ちなみに、いちかわ未来創造会議は、「ICHIKAWA COMPANYの社員のひとり」でもあったそうです。ちょっとこんがらがってきました。会議が先にあって、COMPANYが生まれたはずですが、会議はそのCOMPANYの社員でもある。不思議ですね。

通算で7回開催された代表会議の議事概要は、こちらのWebページで閲覧できるので、興味がある人はチェックしてみてください。

市川市公式Webサイト
いちかわ未来創造会議
https://www.city.ichikawa.lg.jp/pla01/1111000260.html

本稿では色々と確認しましたが、市民目線で都市の課題を解決することを謳っていた ICHIKAWA COMPANY には、ほとんど市民の目線が入る余地はなかったように思えます。

強いて言えば、去年の1月、活動終了の3か月前に、こんなことをおこなっており、それが、市民の目線を意識した数少ない活動だったのかな、とは思います。

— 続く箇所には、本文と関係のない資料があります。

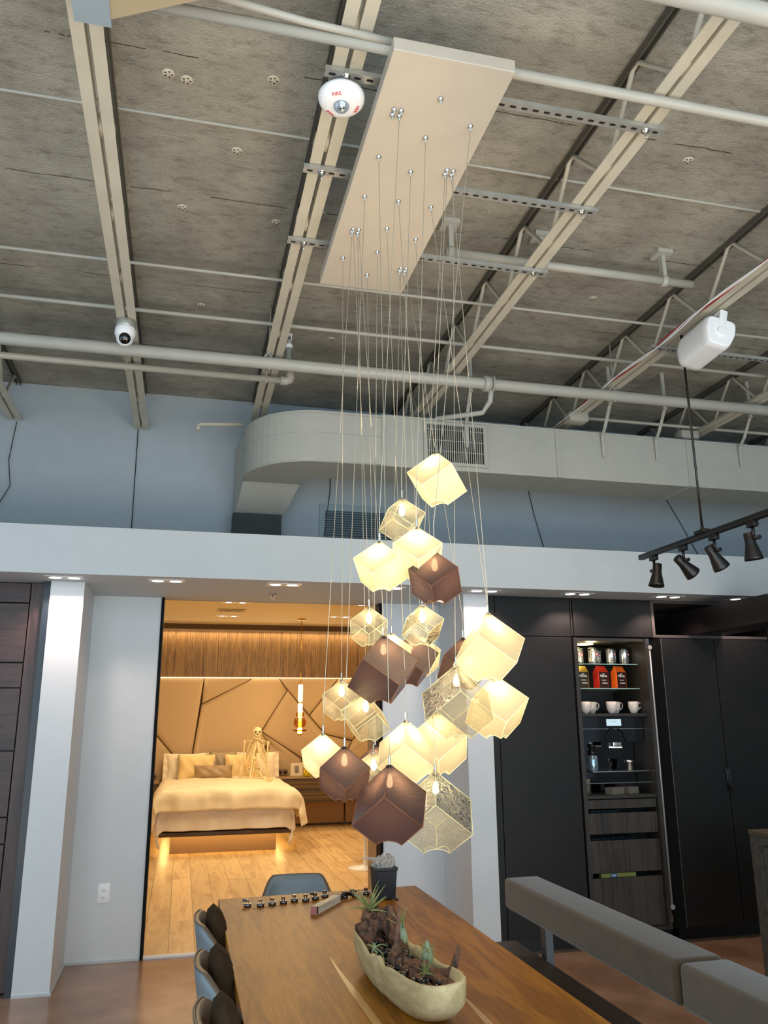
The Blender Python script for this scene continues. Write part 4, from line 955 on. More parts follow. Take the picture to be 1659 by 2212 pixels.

2022年1月15日に、「わたしたちが未来を変えていくためには」という議題に基づいて、市川市内の中学生2名、高校生2名が、自身のアイディアを発表し、それをもとに代表会員6名と議論したことがありました。生徒たちの発表と、その後の議論を含めて、わずか60分間という時間の中で。

参考までに、生徒4名の発表タイトルを挙げます。

  • 「AIを活用した高齢者向け就労マッチング」国府台女子学院高等部
  • 「健康な街『いちかわ』を目指して」市川中学校
  • 「自分たちが住みたいまち」国府台高等学校
  • 「より温かみと繋がりのあるいちかわ」 第二中学校

この4名の発表内容の詳細について知りたいと思いましたが(2022年4月21日最終更新のWebページには後日掲載すると明記されていますが)、2023年4月19日現在、まだ掲載されていないようです。

キリンくらい首を長くして待とうと思います。

私は、1992年にニッポン放送「上柳昌彦のベストヒットサンデー」に送ったリクエストハガキが読まれた際に、ノベルティグッズの時計をもらえることになったのですが、待てど暮らせど、今に至るまで送られてきません。番組はかなり前に終了しているので、もう届く見込みはないかもしれません。ちなみに、リクエストした曲は、以下の2曲です。

  • Honesty / Billy Joel
  • 嫁津波 / 山田実とトップゴージャス

それでは、またお会いしましょう!

・・・・・誠実って、何て寂しい言葉なのでしょうか。